Saturday, December 20, 2008

Deadly Deadly Max Tyson

Monday, Dec. 15th. It began as most things do, with a phone call. This particular phone call was Jami calling from the driveway to tell me she was ready to leave. I missed it. I was pooping. After successfully completing my bathroom transaction I grabbed my bag and headed down. The snow was still falling heavily, as it had been for the past three days. Luckily Jami Lee was giving me a ride to the Redmond airport, for my trip south to slightly more temperate climes.

My first flight was the regular hop to portland, and it was delayed significantly by the snow. It was neat though because it was in the OSU Beavers athletics plane. By the time I arrived in the terminal my next flight was already boarding. Luckily I pack like the manly man I am, and I had only a carry on so I was able to board without worrying about the fate of my luggage. This flight was from Portland to San Jose International in the great state of CA. It was not pleasant. Sitting right behind me was a fat white woman wearing muslim head scarves, which annoyed me to begin with. How dare she be fat. To add injury to insult, she had a fat LOUD son with her. He had never heard of indoor voices, and he liked to talk. Mostly asinine questions and imperious demands. I told the gentleman sitting next to me that it was going to be a long flight. He agreed wholeheartedly. I suppose the flight crew were of a like mind too, because they made the unprecedented move of offering complimentary beer and wine for the entire flight. When I arrived in CA my blinding rage was partially satiated, but I was also 3 sheets to the wind.

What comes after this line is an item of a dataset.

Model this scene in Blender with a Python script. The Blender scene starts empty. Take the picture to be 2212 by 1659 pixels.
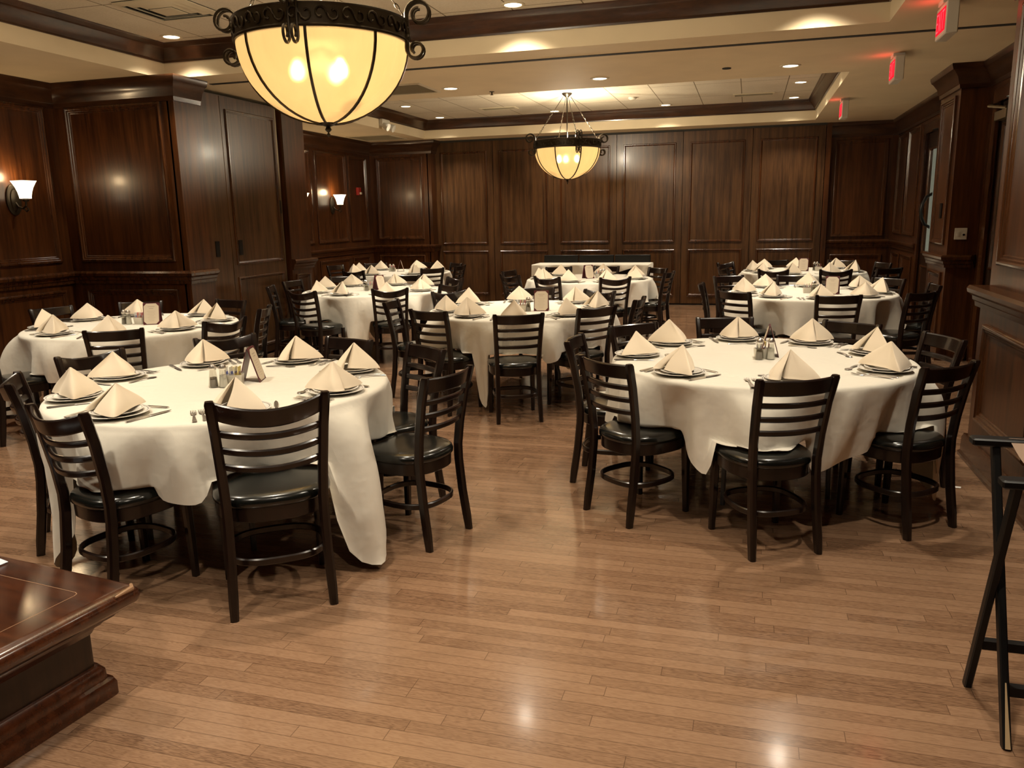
import bpy, math, random
from mathutils import Vector, Matrix
PI = math.pi
SC = bpy.context.scene
COL = SC.collection
rad = math.radians
def lerp(a, b, t): return a + (b - a) * t

# ------------------------------------------------------------------ materials
def new_mat(name):
    m = bpy.data.materials.new(name); m.use_nodes = True
    nt = m.node_tree
    return m, nt, nt.nodes['Principled BSDF']
def simple(name, col, rough=.5, metal=0., coat=0., coat_rough=.1, spec=.5, emit=None, es=0.):
    m, nt, b = new_mat(name)
    b.inputs['Base Color'].default_value = (*col, 1)
    b.inputs['Roughness'].default_value = rough
    b.inputs['Metallic'].default_value = metal
    b.inputs['Coat Weight'].default_value = coat
    b.inputs['Coat Roughness'].default_value = coat_rough
    b.inputs['Specular IOR Level'].default_value = spec
    if emit:
        b.inputs['Emission Color'].default_value = (*emit, 1)
        b.inputs['Emission Strength'].default_value = es
    return m
def node(nt, t, **kw):
    n = nt.nodes.new(t)
    for k, v in kw.items(): setattr(n, k, v)
    return n
def mth(nt, op, a, b=None, c=None):
    n = node(nt, 'ShaderNodeMath', operation=op)
    for i, v in enumerate((a, b, c)):
        if v is None: continue
        if isinstance(v, (int, float)): n.inputs[i].default_value = v
        else: nt.links.new(v, n.inputs[i])
    return n.outputs[0]
def ramp(nt, fac, stops):
    r = node(nt, 'ShaderNodeValToRGB')
    el = r.color_ramp.elements
    while len(el) < len(stops): el.new(.5)
    for e, (p, c) in zip(el, stops): e.position = p; e.color = (*c, 1)
    nt.links.new(fac, r.inputs[0])
    return r.outputs[0]
def noise(nt, vec, scale, detail=3, rough=.55):
    n = node(nt, 'ShaderNodeTexNoise'); n.inputs['Scale'].default_value = scale
    n.inputs['Detail'].default_value = detail; n.inputs['Roughness'].default_value = rough
    nt.links.new(vec, n.inputs['Vector']); return n.outputs[0]
def mapping(nt, vec, scale):
    n = node(nt, 'ShaderNodeMapping'); n.inputs['Scale'].default_value = scale
    nt.links.new(vec, n.inputs[0]); return n.outputs[0]
def wood(name, dark, light, rough, sc=(22, 22, 1.1), coat=.3, coord='pos', bump=0):
    m, nt, b = new_mat(name)
    v = node(nt, 'ShaderNodeNewGeometry').outputs['Position'] if coord == 'pos' else node(nt, 'ShaderNodeTexCoord').outputs['Object']
    g1 = noise(nt, mapping(nt, v, sc), 1.0, 3, .6)
    g2 = noise(nt, mapping(nt, v, tuple(s * 5 for s in sc)), 1.0, 1, .6)
    g3 = noise(nt, v, 1.3, 1)
    f = mth(nt, 'ADD', mth(nt, 'MULTIPLY', g1, .65), mth(nt, 'ADD', mth(nt, 'MULTIPLY', g2, .2), mth(nt, 'MULTIPLY', g3, .15)))
    c = ramp(nt, f, [(.36, dark), (.64, light)])
    nt.links.new(c, b.inputs['Base Color'])
    b.inputs['Roughness'].default_value = rough
    b.inputs['Specular IOR Level'].default_value = .38
    b.inputs['Coat Weight'].default_value = coat
    b.inputs['Coat Roughness'].default_value = .16
    if bump:
        bp = node(nt, 'ShaderNodeBump'); bp.inputs['Strength'].default_value = bump; bp.inputs['Distance'].default_value = .01
        nt.links.new(f, bp.inputs['Height']); nt.links.new(bp.outputs[0], b.inputs['Normal'])
    return m
M = {}
M['panel'] = wood('mahogany_panel', (.026, .0075, .0018), (.092, .030, .0075), .32, coat=.2)
M['partition'] = wood('partition_veneer', (.032, .0128, .0042), (.112, .051, .0180), .34, coat=.1)
M['trimwood'] = wood('mahogany_trim', (.026, .0082, .0024), (.088, .030, .0088), .26, coat=.5)
M['crown'] = wood('crown_wood', (.020, .0075, .003), (.062, .023, .008), .30, sc=(3, 3, 14), coat=.4)
M['doorwood'] = wood('dark_door', (.010, .0045, .0022), (.03, .012, .005), .35, coat=.2)
M['chairwood'] = wood('espresso_chair', (.006, .003, .0022), (.015, .0068, .0045), .28, sc=(20, 20, 3), coat=.35, coord='obj', bump=0)
M['tablewood'] = wood('red_table', (.028, .0075, .003), (.088, .025, .0085), .22, sc=(3, 30, 30), coat=.7, coord='obj', bump=.02)
M['worn'] = simple('worn_edge', (.30, .17, .09), .5)
M['vinyl'] = simple('black_vinyl', (.006, .007, .006), .22, coat=.3, coat_rough=.15)
M['black'] = simple('black_paint', (.004, .004, .004), .45, spec=.3)
M['blackvoid'] = simple('black_void', (.003, .003, .003), .8)
M['bronze'] = simple('bronze', (.042, .031, .019), .40, metal=.6)
M['steel'] = simple('cutlery_steel', (.86, .84, .80), .30, metal=1.)
M['legmetal'] = simple('grey_leg_metal', (.16, .19, .21), .4, metal=.5)
M['ply'] = simple('plywood', (.35, .24, .13), .6)
M['white'] = simple('white_plastic', (.62, .58, .48), .4)
M['burgundy'] = simple('burgundy_leatherette', (.085, .008, .014), .4)
M['cardback'] = simple('holder_back', (.05, .03, .025), .5)
M['paper'] = simple('card_paper', (.74, .64, .50), .8)
M['print'] = simple('card_print', (.45, .34, .27), .8)
M['pkt_white'] = simple('packet_white', (.78, .76, .72), .7)
M['pkt_pink'] = simple('packet_pink', (.75, .30, .30), .7)
M['pkt_yellow'] = simple('packet_yellow', (.75, .62, .22), .7)
M['blueink'] = simple('blue_ink', (.12, .16, .5), .7)
M['salt'] = simple('salt_fill', (.78, .76, .70), .8)
M['pepper'] = simple('pepper_fill', (.13, .105, .07), .9)
M['ceramic'] = simple('caddy_ceramic', (.70, .66, .57), .3)
M['strap'] = simple('webbing', (.34, .23, .16), .7)
M['beige'] = simple('bare_wood', (.55, .40, .22), .7)
M['red'] = simple('fire_red', (.35, .02, .015), .4)
M['greyvent'] = simple('grille_grey', (.30, .25, .16), .6)
M['ventwhite'] = simple('vent_white', (.62, .54, .38), .5)
M['ventdark'] = simple('vent_dark', (.02, .017, .012), .8)
M['pull'] = simple('pull_dark', (.006, .006, .006), .3, metal=.4)
M['bluepaper'] = simple('bluish_paper', (.62, .70, .80), .7)
M['aluminium'] = simple('edge_strip', (.22, .17, .10), .35, metal=.7)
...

Uncle Rob picked me up at the airport and brought me to his ranch for the night. Let me tell you a bit about uncle Rob. He is my godfather, and was my dad's roomate in the airforce academy until he was kicked out. "Unadaptable to a military environment" I believe. He graduated from a civilian university and became an underwater engineer and diving surveyor. During his career he made his fortune and broke his neck. He dated many foxy ladies until his hair turned white and his belly grew large, and then he retired and settled down alone on his families ancient ranch. When I say ancient, I mean it was built before electricity. It still has no shower, just an old bathtub. While I was there not even that worked because his water main had exploded. What it does have his hundreds of acres of wilderness, and many many many dead stuffed animal heads and pelts. Bro-cave.

After sleeping in my alaska grade sleeping bag (no heat in ranch either) I woke up and we began our trip. Rob and my dad's old friend and academy classmate Scotty picked us up and we started driving south. We went through hills and valleys, through a town that smelled strongly of garlic and oil fields that smelled strongly of petroleum anus. Once we were far enough south we cut across the Mojave desert on the old rt 66, which we followed or paralleled across the colorado river into the mountains of arizona. Due to a nighttime snowstorm we got stuck in the mountains somewhere for the night. In the morning we cut through to new mexico and on to colorado Springs.

In C-springs I met 2 more of my dad's old academy classmates, and they treated us to drinks and dinner. The things they told me about my dad were a revelation. He was.....me. That is to say, he was an iconic pillar of garbage in his community and he loved adventures, women, and jokes. Im proud to say that the acorn did not fall far from the tree, and I had never even known he was such an esteemed gentleman. Thursday morning we got up and went to visit the air force academy, so they could reminisce about the terrible things they did and I could see a bit of history. Then Rob, Scotty and I bid fairwell to Colorado and went back to New Mexico.

We went to the T.O Ranch, a famous working cattle ranch that also provides guided hunts for various big game on its 300,000 plus acres. Already arrived were 4 other friends of Rob who would join us on our hunts, and the guides that would help us. Since I grow weary, I will tell you about our hunt another day. Goodnight.